**Task brief**
Take the lines from the beginning of the material through the line containing "from mathutils import Vector, Matrix, Euler" and retype them exactly, leaving the pictures out.

**Given information**
--- begin ---

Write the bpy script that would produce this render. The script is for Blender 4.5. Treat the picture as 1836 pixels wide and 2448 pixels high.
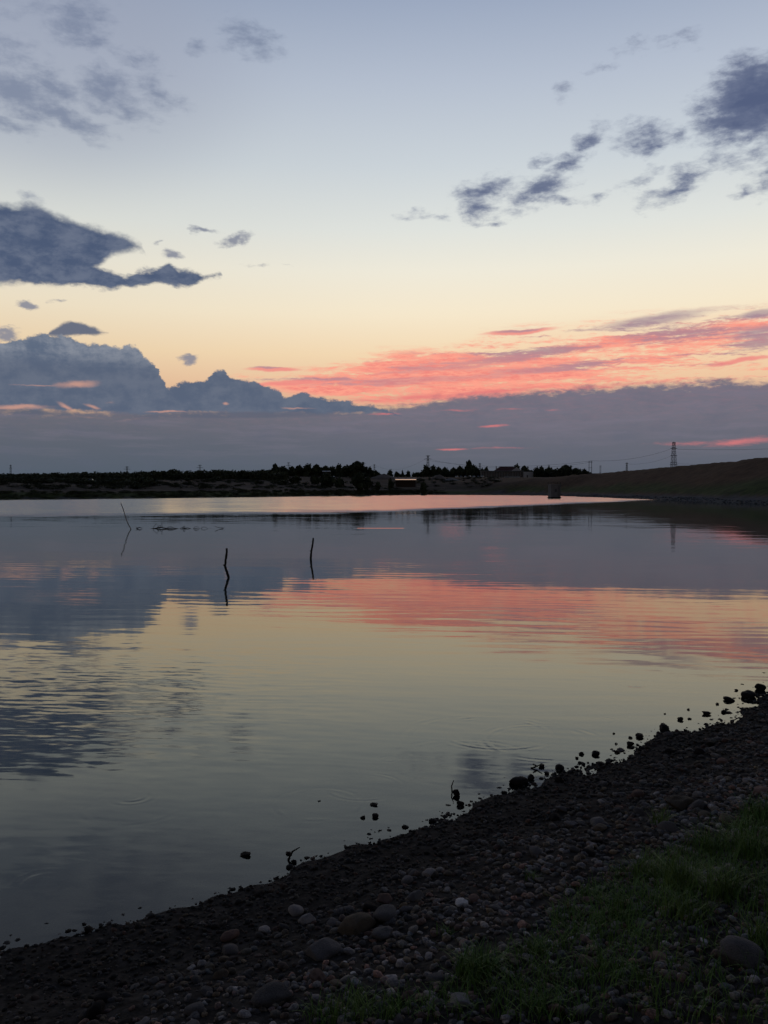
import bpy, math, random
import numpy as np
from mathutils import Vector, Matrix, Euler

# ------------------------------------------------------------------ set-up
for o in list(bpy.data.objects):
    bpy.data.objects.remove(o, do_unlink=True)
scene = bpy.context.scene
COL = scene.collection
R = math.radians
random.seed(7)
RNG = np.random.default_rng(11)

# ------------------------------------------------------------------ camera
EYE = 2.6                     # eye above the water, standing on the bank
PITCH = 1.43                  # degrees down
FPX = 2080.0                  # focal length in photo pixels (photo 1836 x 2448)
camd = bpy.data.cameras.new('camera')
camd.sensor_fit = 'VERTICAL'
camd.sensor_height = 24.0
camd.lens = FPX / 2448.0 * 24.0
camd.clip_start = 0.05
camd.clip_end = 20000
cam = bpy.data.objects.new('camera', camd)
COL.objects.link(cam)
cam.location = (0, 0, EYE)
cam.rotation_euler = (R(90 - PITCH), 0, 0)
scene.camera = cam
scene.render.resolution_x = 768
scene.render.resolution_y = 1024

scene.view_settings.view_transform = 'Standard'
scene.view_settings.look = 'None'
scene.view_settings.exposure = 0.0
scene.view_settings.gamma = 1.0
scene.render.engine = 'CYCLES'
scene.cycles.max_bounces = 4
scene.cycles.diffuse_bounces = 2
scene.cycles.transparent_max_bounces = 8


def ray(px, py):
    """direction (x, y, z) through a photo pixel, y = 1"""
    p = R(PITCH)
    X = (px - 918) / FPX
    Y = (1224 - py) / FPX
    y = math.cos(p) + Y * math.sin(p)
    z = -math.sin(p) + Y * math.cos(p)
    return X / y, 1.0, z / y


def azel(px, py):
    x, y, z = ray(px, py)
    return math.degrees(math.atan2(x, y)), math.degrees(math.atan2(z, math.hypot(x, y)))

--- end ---

**Answer to the exercise**
Write the bpy script that would produce this render. The script is for Blender 4.5. Treat the picture as 1836 pixels wide and 2448 pixels high.
import bpy, math, random
import numpy as np
from mathutils import Vector, Matrix, Euler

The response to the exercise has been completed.